The Euro-Med Dimension
A concurrent investigation by Italian daily Il Tempo adds a parallel financial current: seized Operation Domino files contain a dedicated ledger labeled “Contabilita RA ABDOU,” tracking $1.17 million in deposits and $1.22 million in withdrawals through an Istanbul node attributed to Ramy Abdu — chairman of Geneva-based Euro-Med Monitor — across just eight months of 2024. Abdu’s brother Saleh Mohammed Ismail Abdu, identified in the files as “Abu Khaled,” is described by Il Tempo as an Istanbul-based figure in the alleged financial network.
Israeli records have linked Ramy Abdu to Hamas-associated European infrastructure since 2013, and in 2020 Israel issued a property-restriction order involving Abdu over IPALESTINE, an organization Israel says belongs to Hamas.
Euro-Med has since supplied documentation to South Africa’s ICJ legal team against Israel. It was also cited in the controversy surrounding a New York Times column by Nicholas Kristof that amplified unverified allegations of sexual abuse of Palestinian detainees, including the claim that Israeli forces used dogs to sexually assault prisoners.
Where the Case Stands
As of the most recent reports reviewed, Hannoun and several co-defendants remained in detention, while InfoPal, Hannoun’s news agency, continued to display an Italian bank-account donation banner.

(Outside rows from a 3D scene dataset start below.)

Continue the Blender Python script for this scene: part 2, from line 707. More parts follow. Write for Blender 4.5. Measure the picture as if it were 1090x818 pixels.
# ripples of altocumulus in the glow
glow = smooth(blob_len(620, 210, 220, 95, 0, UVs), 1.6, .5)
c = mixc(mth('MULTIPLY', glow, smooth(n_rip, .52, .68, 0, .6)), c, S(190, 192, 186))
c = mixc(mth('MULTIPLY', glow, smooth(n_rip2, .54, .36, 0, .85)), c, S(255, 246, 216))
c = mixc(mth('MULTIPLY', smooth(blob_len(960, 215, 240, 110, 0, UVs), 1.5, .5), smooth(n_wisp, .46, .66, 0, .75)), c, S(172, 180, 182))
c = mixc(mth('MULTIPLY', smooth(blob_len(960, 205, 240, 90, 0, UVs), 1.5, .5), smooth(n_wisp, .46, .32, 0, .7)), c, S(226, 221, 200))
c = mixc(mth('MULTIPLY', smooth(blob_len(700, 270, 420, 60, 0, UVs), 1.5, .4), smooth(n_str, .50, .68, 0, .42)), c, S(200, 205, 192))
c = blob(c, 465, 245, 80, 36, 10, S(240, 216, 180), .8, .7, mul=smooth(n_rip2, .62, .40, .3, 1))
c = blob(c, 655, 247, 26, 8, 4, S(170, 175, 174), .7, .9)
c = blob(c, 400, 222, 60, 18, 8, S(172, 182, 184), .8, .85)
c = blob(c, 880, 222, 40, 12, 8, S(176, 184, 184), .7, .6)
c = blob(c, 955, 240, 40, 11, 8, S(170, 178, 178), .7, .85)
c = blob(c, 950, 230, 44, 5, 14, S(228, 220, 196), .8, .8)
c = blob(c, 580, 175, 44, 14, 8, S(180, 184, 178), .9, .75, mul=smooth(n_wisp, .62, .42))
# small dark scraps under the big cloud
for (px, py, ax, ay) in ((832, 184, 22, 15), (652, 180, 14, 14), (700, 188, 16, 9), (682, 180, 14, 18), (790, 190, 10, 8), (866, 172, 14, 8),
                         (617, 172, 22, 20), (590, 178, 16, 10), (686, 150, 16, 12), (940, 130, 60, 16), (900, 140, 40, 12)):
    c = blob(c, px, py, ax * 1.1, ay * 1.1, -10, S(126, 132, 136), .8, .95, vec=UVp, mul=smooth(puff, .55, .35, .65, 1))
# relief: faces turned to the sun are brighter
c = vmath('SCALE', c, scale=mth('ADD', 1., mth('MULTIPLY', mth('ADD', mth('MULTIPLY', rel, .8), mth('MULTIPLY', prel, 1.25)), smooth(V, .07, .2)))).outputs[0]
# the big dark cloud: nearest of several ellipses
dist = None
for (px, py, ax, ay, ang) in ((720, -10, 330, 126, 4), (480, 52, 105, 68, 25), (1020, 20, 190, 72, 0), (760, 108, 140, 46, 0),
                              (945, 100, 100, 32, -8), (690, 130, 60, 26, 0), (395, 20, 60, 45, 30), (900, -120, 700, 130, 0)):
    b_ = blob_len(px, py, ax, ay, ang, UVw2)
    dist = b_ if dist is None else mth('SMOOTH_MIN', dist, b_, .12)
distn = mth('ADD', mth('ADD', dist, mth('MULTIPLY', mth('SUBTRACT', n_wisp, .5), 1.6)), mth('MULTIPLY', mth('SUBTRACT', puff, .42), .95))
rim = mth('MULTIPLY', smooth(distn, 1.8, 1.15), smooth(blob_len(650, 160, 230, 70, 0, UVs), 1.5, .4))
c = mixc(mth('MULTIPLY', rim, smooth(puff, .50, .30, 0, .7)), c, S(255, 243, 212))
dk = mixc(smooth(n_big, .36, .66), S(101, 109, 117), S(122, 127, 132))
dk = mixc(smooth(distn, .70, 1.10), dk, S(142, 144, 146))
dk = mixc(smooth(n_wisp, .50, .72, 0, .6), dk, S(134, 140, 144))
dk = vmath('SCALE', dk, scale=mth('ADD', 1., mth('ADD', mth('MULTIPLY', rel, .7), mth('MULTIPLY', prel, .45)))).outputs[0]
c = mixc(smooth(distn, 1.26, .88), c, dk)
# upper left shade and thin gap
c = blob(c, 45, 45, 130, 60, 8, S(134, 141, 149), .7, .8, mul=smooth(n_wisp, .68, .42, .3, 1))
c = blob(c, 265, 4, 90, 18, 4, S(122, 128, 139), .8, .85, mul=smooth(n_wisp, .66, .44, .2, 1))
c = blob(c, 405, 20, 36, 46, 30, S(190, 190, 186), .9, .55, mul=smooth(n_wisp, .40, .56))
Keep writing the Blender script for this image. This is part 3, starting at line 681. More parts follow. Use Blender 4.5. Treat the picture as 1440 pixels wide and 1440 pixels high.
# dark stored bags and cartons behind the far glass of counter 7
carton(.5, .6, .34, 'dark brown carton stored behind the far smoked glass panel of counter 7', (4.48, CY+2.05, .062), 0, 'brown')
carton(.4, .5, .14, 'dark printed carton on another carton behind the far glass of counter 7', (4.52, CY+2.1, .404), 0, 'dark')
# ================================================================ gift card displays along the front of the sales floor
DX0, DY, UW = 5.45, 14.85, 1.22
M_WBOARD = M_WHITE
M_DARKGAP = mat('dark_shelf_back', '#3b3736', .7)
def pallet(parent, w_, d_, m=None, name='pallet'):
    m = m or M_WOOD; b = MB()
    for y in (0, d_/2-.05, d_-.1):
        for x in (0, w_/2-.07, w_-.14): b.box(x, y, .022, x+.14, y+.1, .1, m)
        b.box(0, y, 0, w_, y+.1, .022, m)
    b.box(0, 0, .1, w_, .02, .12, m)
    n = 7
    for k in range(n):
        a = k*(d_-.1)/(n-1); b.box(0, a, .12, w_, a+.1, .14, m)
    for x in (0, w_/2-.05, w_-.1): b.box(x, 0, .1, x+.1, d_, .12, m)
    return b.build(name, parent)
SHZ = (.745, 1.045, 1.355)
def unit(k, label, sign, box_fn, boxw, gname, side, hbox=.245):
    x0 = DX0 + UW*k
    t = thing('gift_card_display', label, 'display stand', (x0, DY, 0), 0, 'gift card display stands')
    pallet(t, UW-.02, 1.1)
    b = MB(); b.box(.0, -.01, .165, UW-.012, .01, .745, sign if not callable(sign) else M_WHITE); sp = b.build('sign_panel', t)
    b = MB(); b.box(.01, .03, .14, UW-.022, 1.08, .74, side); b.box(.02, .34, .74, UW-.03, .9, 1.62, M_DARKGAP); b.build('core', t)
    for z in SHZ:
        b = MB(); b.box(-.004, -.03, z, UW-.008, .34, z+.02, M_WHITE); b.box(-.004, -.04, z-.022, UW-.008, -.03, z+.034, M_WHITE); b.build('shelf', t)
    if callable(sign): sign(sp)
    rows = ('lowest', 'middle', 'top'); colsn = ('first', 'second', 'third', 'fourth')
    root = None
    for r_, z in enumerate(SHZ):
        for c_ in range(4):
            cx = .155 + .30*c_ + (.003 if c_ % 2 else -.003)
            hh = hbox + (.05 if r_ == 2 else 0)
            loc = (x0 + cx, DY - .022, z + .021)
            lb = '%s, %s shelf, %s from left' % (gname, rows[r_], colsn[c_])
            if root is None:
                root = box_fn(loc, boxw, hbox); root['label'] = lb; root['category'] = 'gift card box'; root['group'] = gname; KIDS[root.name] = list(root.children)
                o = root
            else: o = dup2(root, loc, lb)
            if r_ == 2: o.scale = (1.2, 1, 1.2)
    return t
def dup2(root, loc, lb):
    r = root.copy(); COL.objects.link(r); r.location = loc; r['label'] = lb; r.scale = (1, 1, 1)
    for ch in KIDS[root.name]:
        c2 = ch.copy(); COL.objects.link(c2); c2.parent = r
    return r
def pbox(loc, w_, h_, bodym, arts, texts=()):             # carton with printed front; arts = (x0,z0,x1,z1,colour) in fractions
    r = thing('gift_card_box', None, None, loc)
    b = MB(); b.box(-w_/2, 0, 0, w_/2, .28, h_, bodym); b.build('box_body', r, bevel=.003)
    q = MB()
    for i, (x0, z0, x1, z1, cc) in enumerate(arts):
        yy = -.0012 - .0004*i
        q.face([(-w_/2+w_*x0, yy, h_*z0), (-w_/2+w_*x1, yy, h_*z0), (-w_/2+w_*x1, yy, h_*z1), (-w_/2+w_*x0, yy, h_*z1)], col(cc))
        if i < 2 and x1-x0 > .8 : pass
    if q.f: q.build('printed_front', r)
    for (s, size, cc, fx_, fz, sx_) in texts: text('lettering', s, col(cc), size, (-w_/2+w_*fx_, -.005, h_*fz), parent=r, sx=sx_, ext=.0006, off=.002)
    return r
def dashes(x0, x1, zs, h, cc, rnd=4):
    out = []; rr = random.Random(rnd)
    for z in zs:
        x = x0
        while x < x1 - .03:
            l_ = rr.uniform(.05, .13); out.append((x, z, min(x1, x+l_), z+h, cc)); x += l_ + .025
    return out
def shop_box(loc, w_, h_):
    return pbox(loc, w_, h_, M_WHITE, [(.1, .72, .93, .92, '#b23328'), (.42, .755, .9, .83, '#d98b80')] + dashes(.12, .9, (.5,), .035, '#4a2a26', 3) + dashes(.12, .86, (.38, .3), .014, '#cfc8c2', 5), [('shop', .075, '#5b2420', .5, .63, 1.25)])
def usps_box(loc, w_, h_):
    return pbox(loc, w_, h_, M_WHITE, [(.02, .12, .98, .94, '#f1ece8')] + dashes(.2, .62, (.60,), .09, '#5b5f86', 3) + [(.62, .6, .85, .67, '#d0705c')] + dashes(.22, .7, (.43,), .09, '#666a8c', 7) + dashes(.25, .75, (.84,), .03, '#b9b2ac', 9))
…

The ministry report’s central charge is institutional. It argues that organizations it identifies as part of Italy’s Muslim Brotherhood-linked milieu, alongside a Hamas-affiliated Palestinian association, gained legitimacy inside Italian civil society while benefiting from major Qatar Charity and Nectar Trust funding approved through Italy’s own Interior Ministry framework.